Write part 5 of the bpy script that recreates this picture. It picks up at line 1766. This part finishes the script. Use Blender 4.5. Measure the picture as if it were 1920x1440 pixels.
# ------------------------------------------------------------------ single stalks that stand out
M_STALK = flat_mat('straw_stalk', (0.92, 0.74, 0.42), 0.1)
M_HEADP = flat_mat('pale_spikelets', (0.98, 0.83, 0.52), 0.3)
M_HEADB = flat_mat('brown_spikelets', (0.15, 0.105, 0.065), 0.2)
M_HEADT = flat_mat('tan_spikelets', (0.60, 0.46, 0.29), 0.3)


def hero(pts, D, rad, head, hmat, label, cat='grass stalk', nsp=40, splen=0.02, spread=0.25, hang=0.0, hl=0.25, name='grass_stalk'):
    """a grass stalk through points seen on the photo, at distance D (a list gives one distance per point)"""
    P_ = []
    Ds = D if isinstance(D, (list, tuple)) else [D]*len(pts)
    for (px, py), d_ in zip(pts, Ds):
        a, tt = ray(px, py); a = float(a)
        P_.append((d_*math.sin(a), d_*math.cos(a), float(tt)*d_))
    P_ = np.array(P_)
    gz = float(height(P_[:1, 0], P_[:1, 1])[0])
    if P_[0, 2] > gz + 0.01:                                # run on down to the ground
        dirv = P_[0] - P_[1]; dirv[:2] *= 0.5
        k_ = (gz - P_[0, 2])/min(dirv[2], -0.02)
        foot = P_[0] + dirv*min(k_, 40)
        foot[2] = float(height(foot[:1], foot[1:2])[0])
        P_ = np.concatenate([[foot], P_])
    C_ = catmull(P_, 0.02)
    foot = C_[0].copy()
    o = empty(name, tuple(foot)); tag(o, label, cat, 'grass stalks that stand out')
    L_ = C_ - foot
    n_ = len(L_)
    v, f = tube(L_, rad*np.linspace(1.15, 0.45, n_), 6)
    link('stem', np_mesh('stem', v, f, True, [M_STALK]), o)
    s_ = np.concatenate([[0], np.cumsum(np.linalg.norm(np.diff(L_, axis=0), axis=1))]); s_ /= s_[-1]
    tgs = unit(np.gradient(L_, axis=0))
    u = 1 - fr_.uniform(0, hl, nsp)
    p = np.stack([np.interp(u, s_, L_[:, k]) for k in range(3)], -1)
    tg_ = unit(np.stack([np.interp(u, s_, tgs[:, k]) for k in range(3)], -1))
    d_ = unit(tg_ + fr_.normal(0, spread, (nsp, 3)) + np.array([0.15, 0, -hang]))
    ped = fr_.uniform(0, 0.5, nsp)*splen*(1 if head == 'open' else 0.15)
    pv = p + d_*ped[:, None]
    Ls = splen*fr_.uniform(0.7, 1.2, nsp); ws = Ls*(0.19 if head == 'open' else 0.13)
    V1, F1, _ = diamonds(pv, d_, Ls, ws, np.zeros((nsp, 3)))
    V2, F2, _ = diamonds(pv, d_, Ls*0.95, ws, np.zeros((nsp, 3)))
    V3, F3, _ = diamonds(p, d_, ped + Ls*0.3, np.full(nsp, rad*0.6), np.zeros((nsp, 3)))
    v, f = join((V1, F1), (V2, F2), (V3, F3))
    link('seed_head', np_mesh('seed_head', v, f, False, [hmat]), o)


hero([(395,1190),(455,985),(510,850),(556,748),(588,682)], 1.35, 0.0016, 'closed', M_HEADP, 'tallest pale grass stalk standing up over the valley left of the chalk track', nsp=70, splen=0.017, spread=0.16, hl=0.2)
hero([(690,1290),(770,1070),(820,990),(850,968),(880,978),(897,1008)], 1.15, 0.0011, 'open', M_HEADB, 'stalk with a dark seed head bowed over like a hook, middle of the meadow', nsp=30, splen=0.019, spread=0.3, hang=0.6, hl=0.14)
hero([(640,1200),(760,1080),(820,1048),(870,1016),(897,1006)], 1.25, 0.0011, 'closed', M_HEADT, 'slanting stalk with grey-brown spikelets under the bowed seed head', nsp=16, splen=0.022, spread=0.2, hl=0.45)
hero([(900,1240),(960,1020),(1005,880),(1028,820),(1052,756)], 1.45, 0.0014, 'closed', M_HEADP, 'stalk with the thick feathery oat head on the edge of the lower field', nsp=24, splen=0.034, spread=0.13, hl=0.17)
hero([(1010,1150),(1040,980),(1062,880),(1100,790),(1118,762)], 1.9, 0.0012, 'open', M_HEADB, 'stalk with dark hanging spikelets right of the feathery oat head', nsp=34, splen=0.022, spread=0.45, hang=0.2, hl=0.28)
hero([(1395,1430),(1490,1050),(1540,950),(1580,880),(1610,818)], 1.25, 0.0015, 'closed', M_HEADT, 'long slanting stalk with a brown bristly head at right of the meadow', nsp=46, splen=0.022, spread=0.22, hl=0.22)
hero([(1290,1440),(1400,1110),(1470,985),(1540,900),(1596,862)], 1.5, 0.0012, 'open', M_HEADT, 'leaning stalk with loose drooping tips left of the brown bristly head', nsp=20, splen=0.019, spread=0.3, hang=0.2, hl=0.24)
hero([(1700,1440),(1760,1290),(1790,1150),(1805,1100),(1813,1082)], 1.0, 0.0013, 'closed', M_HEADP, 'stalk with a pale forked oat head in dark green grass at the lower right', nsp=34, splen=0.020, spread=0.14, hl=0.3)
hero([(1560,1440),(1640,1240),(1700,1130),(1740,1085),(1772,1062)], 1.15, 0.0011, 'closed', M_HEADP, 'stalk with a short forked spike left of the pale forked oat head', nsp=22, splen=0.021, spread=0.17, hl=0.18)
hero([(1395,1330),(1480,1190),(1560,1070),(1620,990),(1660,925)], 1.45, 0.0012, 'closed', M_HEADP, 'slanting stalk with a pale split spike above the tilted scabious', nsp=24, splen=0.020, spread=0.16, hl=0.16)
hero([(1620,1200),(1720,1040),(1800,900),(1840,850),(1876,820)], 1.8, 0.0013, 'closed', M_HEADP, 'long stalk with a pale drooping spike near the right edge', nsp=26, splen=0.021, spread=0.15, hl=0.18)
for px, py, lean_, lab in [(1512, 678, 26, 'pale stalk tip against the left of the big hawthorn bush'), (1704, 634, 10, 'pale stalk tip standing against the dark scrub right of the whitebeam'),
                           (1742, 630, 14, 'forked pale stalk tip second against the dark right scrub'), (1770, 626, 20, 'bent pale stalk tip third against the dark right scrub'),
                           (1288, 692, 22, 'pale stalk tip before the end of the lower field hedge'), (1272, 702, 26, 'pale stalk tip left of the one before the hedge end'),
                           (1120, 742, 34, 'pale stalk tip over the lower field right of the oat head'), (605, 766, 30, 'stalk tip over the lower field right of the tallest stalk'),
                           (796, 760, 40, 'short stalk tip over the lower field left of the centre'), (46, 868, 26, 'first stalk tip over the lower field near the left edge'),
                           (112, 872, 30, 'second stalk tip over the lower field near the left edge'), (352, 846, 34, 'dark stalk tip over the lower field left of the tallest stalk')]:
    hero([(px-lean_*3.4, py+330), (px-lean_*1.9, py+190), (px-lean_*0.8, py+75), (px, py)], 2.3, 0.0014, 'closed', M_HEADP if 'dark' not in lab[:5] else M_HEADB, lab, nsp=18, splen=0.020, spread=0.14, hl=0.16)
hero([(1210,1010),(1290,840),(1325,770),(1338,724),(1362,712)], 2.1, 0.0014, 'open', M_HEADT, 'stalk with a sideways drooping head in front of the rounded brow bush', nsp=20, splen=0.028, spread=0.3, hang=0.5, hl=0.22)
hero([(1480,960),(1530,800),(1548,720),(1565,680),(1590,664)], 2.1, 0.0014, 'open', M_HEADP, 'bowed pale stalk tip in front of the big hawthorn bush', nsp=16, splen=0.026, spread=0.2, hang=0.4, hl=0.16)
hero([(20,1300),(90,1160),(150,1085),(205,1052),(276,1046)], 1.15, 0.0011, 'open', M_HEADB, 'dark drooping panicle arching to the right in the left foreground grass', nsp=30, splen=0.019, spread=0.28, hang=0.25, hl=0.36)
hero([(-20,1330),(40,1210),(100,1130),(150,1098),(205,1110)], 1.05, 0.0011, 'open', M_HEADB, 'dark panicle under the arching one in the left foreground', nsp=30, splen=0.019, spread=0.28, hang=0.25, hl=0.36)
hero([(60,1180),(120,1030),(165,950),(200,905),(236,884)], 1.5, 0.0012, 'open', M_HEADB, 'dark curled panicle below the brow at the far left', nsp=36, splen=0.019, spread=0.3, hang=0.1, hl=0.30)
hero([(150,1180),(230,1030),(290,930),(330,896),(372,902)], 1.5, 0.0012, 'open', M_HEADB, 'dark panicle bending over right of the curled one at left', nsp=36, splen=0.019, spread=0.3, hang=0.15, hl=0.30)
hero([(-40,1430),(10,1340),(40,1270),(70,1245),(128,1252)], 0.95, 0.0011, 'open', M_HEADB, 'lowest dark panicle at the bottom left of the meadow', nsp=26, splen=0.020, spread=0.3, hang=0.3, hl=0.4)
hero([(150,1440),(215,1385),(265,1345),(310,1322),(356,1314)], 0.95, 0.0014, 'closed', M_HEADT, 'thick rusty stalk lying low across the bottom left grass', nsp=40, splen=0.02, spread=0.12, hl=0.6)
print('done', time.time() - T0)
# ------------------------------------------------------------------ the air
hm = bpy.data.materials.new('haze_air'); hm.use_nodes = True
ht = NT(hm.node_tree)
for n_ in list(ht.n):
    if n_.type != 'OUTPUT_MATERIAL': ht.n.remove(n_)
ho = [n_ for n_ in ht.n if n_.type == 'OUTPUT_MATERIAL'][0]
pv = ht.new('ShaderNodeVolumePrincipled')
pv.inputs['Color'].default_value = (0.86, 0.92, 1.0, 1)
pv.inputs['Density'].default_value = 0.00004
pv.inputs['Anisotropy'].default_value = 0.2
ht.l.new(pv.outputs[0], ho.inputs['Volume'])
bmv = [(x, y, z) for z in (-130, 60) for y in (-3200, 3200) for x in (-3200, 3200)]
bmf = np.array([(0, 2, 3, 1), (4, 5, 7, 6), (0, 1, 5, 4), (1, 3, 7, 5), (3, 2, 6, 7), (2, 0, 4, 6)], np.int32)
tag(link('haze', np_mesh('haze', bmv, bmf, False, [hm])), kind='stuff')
------
### [WHAT IS REQUIRED]
In the listing above, please print only the lines from the first one to the line where "M_HEADT = flat_mat('tan_spikelets', (0.60, 0.46, 0.29), 0.3)" appears, exactly as written, both of those lines included.

### [THE COMPLETED TASK]
Write part 5 of the bpy script that recreates this picture. It picks up at line 1766. This part finishes the script. Use Blender 4.5. Measure the picture as if it were 1920x1440 pixels.
# ------------------------------------------------------------------ single stalks that stand out
M_STALK = flat_mat('straw_stalk', (0.92, 0.74, 0.42), 0.1)
M_HEADP = flat_mat('pale_spikelets', (0.98, 0.83, 0.52), 0.3)
M_HEADB = flat_mat('brown_spikelets', (0.15, 0.105, 0.065), 0.2)
M_HEADT = flat_mat('tan_spikelets', (0.60, 0.46, 0.29), 0.3)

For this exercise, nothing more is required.